(Exercise directions) Skip the pictures, please, and write out exactly the lines from the opening of the data through the line containing "scene.camera = cam".

(Supplied data)
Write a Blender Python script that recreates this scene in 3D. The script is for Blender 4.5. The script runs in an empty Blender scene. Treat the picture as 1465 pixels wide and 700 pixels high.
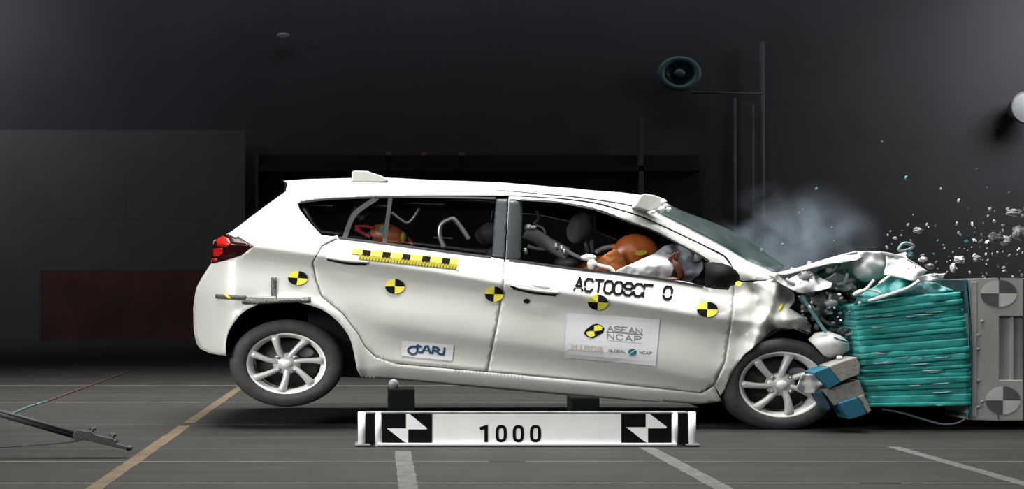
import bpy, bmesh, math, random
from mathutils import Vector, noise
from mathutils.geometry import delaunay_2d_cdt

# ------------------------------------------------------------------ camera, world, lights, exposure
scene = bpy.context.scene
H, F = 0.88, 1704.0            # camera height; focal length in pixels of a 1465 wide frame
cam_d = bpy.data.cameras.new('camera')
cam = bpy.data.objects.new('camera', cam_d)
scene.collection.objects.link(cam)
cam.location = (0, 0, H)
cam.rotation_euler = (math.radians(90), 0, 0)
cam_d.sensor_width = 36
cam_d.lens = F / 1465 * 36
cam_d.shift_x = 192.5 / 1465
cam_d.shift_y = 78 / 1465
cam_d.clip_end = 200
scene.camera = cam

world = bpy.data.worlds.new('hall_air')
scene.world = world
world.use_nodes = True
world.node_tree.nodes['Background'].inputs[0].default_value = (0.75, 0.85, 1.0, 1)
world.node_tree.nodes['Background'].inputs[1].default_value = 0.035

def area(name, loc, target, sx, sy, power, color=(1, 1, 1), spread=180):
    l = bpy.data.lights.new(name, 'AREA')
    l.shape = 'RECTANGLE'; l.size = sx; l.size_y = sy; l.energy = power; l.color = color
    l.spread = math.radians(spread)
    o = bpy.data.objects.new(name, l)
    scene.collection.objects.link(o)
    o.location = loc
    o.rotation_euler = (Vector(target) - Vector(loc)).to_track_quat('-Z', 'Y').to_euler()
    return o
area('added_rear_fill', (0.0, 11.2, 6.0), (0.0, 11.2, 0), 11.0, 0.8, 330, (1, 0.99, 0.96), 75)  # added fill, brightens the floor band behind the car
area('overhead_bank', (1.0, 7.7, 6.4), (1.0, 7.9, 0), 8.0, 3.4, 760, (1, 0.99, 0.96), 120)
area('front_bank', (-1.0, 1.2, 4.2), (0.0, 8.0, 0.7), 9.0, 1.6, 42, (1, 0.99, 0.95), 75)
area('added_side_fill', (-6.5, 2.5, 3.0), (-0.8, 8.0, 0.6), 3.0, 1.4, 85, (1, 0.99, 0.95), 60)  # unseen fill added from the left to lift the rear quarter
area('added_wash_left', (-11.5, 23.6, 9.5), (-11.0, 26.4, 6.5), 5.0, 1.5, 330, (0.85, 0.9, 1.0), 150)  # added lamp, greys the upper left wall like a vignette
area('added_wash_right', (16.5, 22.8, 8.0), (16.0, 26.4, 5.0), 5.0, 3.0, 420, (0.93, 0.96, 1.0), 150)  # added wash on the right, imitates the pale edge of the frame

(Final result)
Write a Blender Python script that recreates this scene in 3D. The script is for Blender 4.5. The script runs in an empty Blender scene. Treat the picture as 1465 pixels wide and 700 pixels high.
import bpy, bmesh, math, random
from mathutils import Vector, noise
from mathutils.geometry import delaunay_2d_cdt

# ------------------------------------------------------------------ camera, world, lights, exposure
scene = bpy.context.scene
H, F = 0.88, 1704.0            # camera height; focal length in pixels of a 1465 wide frame
cam_d = bpy.data.cameras.new('camera')
cam = bpy.data.objects.new('camera', cam_d)
scene.collection.objects.link(cam)
cam.location = (0, 0, H)
cam.rotation_euler = (math.radians(90), 0, 0)
cam_d.sensor_width = 36
cam_d.lens = F / 1465 * 36
cam_d.shift_x = 192.5 / 1465
cam_d.shift_y = 78 / 1465
cam_d.clip_end = 200
scene.camera = cam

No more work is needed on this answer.